*Description of the task*. Return the material exactly, first line through the line containing "return (min(1, f(r", and nothing more. Pictures stay out.

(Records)
- - - - - - -
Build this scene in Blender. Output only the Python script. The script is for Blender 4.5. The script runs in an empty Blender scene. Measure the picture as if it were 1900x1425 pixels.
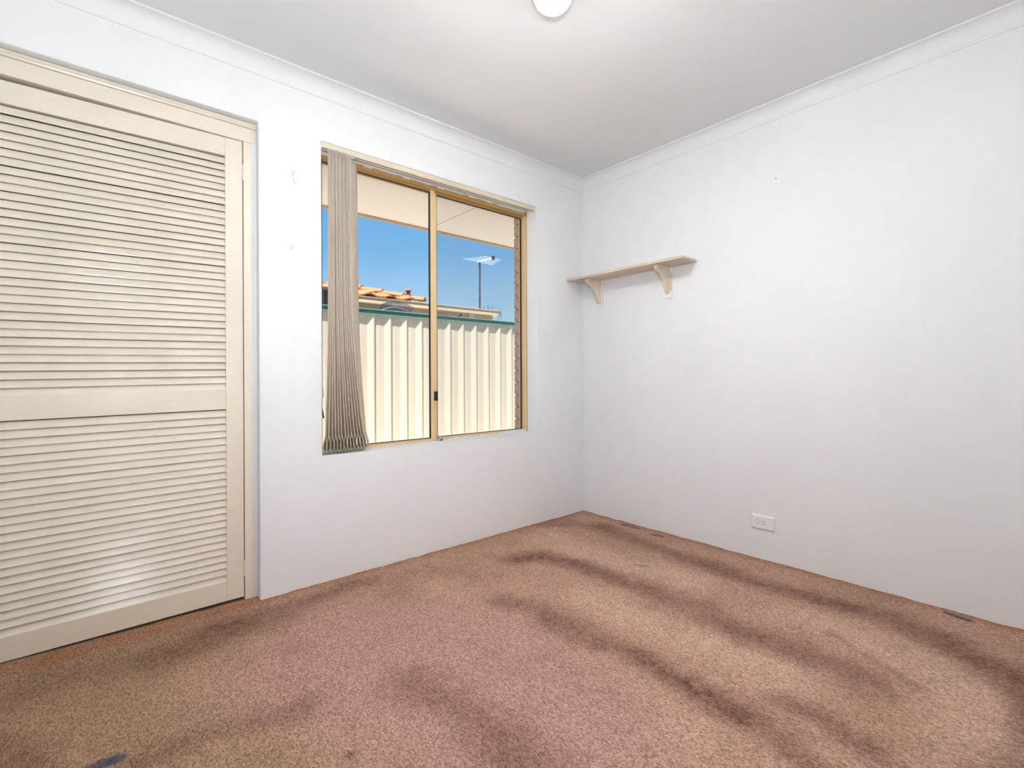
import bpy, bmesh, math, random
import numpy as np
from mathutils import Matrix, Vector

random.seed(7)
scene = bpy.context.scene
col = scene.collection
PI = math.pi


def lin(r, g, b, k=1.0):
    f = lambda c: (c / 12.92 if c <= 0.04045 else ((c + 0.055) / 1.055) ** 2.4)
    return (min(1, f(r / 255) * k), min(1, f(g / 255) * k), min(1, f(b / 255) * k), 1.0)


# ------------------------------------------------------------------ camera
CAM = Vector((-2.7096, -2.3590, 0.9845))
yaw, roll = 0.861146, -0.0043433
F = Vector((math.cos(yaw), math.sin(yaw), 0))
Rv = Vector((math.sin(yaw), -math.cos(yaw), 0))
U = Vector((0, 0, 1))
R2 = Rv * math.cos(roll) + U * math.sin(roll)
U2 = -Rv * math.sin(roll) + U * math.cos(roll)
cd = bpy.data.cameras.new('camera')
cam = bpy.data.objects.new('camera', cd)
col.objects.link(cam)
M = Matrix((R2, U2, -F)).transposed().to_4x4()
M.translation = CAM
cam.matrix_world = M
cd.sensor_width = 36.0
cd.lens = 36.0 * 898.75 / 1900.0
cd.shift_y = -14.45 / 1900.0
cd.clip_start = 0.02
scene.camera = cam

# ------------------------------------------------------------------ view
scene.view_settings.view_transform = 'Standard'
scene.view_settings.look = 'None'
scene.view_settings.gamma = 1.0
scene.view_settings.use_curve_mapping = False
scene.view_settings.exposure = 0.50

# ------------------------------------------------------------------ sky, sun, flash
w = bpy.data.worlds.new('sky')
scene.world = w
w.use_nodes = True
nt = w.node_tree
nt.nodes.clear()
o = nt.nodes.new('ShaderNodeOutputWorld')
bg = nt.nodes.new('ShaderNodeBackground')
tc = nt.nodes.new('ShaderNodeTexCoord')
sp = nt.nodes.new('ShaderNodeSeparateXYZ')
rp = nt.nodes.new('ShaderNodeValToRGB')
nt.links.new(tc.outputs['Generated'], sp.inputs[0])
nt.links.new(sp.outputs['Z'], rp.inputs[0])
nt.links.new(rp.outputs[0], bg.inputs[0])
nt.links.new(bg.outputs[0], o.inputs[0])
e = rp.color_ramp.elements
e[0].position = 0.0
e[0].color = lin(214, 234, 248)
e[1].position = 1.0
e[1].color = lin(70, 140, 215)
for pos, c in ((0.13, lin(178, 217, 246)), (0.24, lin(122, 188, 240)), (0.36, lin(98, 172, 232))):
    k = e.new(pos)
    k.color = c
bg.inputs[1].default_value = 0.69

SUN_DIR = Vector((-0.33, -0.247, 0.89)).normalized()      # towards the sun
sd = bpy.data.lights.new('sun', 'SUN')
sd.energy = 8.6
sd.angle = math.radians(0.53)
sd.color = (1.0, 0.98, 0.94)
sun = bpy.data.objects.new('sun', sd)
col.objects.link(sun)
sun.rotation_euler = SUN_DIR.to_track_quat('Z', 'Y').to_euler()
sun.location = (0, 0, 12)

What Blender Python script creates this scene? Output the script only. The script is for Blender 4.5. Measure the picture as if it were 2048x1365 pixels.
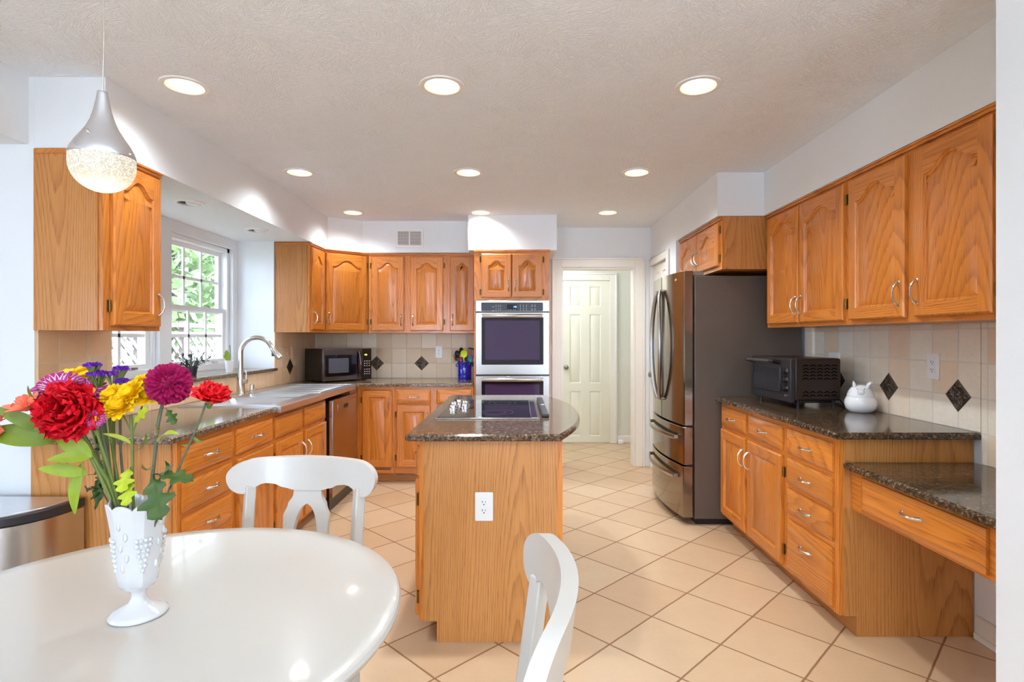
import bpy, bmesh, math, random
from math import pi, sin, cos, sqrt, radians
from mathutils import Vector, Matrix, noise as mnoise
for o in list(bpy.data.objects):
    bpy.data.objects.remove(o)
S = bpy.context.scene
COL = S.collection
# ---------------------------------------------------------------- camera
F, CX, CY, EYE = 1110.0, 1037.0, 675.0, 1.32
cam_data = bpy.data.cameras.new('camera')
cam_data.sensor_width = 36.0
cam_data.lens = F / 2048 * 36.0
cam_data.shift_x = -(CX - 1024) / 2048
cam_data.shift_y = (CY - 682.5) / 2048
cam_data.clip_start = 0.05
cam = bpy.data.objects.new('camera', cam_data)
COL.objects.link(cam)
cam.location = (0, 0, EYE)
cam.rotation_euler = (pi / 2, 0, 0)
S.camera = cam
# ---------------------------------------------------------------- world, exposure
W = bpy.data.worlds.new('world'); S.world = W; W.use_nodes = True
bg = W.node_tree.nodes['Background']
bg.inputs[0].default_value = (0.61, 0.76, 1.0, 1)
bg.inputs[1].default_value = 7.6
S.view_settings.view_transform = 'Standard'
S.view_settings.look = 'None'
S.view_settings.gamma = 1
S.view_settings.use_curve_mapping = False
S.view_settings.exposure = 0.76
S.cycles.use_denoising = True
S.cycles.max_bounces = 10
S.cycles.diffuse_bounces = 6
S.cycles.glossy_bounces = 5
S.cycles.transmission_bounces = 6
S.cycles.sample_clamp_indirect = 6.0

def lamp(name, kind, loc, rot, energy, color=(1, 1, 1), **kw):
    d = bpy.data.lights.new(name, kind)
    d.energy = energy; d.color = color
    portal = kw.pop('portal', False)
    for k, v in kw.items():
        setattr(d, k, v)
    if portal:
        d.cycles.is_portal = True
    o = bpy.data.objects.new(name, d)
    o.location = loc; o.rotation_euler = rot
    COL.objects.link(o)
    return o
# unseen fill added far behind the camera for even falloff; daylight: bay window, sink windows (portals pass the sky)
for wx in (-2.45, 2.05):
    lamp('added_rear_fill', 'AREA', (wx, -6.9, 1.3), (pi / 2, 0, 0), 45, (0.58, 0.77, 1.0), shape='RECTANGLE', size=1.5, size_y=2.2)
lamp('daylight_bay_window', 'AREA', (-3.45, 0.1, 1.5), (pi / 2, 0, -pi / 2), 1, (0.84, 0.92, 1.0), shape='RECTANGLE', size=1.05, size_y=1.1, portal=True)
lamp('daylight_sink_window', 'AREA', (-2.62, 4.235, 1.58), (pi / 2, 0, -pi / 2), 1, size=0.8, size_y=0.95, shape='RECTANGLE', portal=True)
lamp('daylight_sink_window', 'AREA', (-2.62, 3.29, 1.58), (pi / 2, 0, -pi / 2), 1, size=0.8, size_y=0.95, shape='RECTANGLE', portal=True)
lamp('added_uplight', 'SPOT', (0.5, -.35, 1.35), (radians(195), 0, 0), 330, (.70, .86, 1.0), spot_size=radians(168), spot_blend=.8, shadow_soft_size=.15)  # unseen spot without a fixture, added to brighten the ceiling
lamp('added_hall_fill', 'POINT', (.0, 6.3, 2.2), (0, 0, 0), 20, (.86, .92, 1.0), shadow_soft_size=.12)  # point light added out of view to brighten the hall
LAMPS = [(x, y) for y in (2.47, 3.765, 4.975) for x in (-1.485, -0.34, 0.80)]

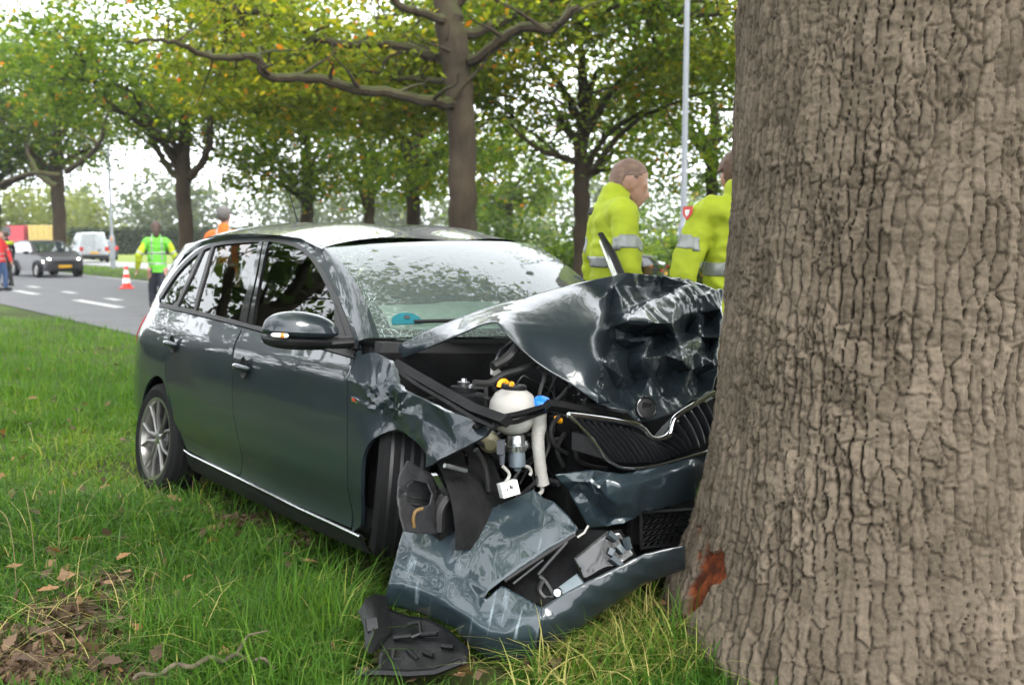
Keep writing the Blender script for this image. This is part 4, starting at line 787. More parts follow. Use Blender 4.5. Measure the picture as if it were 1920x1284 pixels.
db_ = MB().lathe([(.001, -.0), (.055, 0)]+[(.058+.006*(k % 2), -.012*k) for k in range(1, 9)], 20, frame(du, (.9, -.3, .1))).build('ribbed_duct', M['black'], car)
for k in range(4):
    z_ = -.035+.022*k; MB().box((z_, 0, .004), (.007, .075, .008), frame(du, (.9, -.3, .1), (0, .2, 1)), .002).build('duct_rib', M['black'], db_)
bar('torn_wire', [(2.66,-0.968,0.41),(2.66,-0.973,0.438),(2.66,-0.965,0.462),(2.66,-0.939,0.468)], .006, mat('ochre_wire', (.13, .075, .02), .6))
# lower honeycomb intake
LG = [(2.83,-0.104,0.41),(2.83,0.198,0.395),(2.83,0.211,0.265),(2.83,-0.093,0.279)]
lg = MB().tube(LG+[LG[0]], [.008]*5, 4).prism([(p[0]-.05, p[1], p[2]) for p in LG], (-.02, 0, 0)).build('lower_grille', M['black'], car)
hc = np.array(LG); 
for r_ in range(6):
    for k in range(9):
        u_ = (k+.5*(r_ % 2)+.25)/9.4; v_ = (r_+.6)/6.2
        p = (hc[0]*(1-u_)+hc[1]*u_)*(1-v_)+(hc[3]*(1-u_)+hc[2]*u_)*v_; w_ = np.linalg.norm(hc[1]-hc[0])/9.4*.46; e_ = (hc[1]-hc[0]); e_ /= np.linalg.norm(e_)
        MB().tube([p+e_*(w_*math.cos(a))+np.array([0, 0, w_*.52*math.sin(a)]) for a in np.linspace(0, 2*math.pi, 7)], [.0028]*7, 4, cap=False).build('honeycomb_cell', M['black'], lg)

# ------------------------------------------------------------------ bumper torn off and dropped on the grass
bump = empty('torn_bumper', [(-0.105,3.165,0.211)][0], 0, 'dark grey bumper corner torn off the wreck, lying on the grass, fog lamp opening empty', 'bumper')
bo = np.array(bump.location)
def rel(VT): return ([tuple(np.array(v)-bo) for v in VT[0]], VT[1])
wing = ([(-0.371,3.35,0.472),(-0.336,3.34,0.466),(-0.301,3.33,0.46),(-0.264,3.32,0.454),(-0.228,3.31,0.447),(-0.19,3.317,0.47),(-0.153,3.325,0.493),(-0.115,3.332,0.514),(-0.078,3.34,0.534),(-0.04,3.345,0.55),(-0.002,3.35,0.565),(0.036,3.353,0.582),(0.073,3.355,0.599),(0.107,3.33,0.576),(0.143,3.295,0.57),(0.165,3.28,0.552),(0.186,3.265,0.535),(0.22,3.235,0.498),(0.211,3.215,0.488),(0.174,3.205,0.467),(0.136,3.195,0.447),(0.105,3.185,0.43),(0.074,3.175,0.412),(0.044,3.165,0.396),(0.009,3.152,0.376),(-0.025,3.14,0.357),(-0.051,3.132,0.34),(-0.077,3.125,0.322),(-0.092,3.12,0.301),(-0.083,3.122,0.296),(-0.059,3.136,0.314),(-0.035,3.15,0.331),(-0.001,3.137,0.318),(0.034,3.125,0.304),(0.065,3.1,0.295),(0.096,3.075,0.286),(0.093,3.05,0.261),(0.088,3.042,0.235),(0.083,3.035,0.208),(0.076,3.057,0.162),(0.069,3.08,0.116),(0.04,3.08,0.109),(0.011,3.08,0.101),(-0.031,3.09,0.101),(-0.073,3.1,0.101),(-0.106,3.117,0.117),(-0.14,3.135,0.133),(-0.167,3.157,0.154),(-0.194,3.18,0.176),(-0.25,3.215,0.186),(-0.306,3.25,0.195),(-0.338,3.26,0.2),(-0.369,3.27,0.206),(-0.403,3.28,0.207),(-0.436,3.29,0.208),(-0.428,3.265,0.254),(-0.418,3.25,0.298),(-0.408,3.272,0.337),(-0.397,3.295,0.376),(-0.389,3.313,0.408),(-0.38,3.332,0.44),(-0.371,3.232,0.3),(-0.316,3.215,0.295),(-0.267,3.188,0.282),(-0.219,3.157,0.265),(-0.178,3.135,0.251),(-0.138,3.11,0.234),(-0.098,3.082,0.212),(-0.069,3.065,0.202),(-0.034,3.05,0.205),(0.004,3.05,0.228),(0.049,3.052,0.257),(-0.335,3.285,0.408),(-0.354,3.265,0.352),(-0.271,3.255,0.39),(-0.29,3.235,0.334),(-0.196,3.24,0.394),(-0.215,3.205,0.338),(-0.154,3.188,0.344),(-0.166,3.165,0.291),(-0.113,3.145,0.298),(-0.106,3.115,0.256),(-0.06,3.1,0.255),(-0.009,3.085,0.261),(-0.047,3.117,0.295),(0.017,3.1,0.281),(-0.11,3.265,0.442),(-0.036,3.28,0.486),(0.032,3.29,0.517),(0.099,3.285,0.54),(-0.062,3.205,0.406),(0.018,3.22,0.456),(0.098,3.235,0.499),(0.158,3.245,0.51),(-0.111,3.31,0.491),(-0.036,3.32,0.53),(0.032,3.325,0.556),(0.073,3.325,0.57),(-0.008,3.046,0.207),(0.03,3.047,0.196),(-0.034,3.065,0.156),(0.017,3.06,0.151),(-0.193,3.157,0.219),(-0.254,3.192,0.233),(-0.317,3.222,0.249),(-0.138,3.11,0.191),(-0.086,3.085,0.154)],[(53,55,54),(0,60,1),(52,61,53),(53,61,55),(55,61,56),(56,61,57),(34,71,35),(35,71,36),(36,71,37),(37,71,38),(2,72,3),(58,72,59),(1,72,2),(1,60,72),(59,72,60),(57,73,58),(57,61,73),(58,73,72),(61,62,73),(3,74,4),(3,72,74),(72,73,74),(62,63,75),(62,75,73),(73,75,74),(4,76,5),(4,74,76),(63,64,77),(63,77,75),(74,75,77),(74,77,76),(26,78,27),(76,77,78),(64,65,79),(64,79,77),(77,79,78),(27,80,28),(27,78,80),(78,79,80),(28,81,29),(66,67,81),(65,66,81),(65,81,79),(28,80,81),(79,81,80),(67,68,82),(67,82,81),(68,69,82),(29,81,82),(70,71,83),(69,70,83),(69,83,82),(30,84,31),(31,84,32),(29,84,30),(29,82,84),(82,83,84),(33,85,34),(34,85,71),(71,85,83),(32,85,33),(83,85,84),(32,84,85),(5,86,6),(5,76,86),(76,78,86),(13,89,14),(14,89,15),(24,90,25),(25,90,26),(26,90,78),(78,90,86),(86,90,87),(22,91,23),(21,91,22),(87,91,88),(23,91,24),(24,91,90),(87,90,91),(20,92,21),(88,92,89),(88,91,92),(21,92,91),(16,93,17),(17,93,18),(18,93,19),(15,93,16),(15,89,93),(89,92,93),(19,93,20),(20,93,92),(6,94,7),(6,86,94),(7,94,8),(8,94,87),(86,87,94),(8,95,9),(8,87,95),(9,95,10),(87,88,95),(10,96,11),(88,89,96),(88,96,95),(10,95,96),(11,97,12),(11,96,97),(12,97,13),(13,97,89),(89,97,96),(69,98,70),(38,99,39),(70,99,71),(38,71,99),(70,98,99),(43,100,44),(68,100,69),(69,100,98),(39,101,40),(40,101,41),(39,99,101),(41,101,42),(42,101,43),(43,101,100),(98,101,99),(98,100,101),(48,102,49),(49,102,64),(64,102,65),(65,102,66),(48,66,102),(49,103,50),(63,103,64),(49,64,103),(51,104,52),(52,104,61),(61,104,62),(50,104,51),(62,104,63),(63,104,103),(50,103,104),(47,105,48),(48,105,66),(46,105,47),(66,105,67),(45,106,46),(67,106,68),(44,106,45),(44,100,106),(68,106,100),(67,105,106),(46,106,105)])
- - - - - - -
*Correct output*.
Build this scene in Blender. Output only the Python script. The script is for Blender 4.5. The script runs in an empty Blender scene. Measure the picture as if it were 1900x1425 pixels.
import bpy, bmesh, math, random
import numpy as np
from mathutils import Matrix, Vector

random.seed(7)
scene = bpy.context.scene
col = scene.collection
PI = math.pi


def lin(r, g, b, k=1.0):
    f = lambda c: (c / 12.92 if c <= 0.04045 else ((c + 0.055) / 1.055) ** 2.4)
    return (min(1, f(r / 255) * k), min(1, f(g / 255) * k), min(1, f(b / 255) * k), 1.0)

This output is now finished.